* [Exercise brief]: Output, please, exactly those lines of the listing that come before the line with "4), (4, 5, 7, 6)]", along with that line itself.

* [Data section]:

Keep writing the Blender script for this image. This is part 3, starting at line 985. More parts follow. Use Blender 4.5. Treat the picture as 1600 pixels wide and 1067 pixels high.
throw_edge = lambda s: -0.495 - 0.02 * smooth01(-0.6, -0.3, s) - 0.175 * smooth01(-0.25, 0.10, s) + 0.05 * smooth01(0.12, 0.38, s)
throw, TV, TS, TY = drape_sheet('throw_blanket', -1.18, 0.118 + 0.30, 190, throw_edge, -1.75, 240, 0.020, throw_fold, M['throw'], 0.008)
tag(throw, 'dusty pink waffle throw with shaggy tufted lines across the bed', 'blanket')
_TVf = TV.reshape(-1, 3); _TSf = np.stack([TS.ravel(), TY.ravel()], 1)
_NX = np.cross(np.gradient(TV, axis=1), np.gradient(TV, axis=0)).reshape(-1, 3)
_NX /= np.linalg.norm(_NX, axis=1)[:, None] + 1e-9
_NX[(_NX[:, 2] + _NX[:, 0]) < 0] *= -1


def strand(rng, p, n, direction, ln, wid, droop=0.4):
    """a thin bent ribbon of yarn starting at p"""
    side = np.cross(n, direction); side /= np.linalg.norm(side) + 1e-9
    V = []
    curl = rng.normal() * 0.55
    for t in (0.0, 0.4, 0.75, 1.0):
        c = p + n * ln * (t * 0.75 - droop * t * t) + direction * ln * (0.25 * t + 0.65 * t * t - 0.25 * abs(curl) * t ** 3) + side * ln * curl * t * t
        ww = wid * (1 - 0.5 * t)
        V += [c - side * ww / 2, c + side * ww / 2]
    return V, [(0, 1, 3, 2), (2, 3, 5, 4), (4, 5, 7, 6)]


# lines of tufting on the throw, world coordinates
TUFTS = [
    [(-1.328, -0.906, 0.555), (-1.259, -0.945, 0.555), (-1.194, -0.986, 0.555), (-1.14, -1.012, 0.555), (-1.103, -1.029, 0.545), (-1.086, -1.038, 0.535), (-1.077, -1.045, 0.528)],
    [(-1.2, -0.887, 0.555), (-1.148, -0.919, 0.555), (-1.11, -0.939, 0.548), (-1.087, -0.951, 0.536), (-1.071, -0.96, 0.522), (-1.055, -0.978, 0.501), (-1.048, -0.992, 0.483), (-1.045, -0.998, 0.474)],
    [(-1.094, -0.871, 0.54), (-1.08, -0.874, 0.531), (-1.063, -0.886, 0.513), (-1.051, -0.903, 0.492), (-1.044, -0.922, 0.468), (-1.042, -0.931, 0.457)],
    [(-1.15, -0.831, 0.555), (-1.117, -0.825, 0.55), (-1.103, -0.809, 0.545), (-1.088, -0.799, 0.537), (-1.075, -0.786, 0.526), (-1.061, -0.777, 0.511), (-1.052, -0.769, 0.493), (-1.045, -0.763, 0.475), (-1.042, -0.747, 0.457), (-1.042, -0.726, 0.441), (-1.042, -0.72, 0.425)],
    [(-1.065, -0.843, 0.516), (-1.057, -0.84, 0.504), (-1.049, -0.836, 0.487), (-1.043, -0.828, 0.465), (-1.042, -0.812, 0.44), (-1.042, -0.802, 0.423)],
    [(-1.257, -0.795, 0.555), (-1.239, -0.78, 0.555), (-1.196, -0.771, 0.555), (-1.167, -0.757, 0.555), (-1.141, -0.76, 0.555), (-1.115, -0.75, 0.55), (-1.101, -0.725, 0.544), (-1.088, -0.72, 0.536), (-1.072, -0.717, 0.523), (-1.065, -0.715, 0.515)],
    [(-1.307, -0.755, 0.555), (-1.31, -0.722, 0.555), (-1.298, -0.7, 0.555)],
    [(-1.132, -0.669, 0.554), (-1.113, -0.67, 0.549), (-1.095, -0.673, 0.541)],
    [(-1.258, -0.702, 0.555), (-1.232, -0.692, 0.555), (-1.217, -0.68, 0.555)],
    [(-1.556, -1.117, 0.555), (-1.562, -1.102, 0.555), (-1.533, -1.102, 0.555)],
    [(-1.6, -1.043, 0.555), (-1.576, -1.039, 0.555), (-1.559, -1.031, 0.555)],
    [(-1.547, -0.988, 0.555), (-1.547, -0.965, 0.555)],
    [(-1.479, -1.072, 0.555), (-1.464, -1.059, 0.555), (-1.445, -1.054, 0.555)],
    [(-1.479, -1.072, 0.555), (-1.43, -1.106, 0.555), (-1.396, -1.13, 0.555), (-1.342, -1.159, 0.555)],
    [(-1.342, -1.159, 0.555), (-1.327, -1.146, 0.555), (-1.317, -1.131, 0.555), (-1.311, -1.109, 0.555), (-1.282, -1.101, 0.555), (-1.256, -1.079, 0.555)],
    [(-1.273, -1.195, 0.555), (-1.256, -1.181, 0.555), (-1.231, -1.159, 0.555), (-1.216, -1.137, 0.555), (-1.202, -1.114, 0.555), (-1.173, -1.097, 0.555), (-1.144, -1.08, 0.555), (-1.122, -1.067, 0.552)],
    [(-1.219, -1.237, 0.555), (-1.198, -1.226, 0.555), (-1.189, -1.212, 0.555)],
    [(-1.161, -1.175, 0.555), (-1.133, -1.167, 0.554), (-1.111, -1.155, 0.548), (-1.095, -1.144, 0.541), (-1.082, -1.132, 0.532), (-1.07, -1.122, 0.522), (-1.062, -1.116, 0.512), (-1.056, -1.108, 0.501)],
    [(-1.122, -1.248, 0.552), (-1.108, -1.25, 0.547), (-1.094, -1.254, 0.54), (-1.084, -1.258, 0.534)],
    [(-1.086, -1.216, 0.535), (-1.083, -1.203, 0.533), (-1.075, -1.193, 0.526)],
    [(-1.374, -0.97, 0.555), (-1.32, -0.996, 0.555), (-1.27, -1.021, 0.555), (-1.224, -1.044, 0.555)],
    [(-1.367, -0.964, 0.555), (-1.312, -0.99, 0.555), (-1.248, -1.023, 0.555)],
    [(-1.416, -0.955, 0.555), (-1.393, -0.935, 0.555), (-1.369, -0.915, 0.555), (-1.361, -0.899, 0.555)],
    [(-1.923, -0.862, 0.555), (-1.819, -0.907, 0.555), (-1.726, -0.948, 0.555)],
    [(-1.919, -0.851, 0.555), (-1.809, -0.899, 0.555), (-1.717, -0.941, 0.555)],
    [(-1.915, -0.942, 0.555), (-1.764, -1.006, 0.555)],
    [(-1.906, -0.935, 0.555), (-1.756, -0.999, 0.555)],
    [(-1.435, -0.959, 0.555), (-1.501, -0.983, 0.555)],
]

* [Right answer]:
Keep writing the Blender script for this image. This is part 3, starting at line 985. More parts follow. Use Blender 4.5. Treat the picture as 1600 pixels wide and 1067 pixels high.
throw_edge = lambda s: -0.495 - 0.02 * smooth01(-0.6, -0.3, s) - 0.175 * smooth01(-0.25, 0.10, s) + 0.05 * smooth01(0.12, 0.38, s)
throw, TV, TS, TY = drape_sheet('throw_blanket', -1.18, 0.118 + 0.30, 190, throw_edge, -1.75, 240, 0.020, throw_fold, M['throw'], 0.008)
tag(throw, 'dusty pink waffle throw with shaggy tufted lines across the bed', 'blanket')
_TVf = TV.reshape(-1, 3); _TSf = np.stack([TS.ravel(), TY.ravel()], 1)
_NX = np.cross(np.gradient(TV, axis=1), np.gradient(TV, axis=0)).reshape(-1, 3)
_NX /= np.linalg.norm(_NX, axis=1)[:, None] + 1e-9
_NX[(_NX[:, 2] + _NX[:, 0]) < 0] *= -1


def strand(rng, p, n, direction, ln, wid, droop=0.4):
    """a thin bent ribbon of yarn starting at p"""
    side = np.cross(n, direction); side /= np.linalg.norm(side) + 1e-9
    V = []
    curl = rng.normal() * 0.55
    for t in (0.0, 0.4, 0.75, 1.0):
        c = p + n * ln * (t * 0.75 - droop * t * t) + direction * ln * (0.25 * t + 0.65 * t * t - 0.25 * abs(curl) * t ** 3) + side * ln * curl * t * t
        ww = wid * (1 - 0.5 * t)
        V += [c - side * ww / 2, c + side * ww / 2]
    return V, [(0, 1, 3, 2), (2, 3, 5, 4), (4, 5, 7, 6)]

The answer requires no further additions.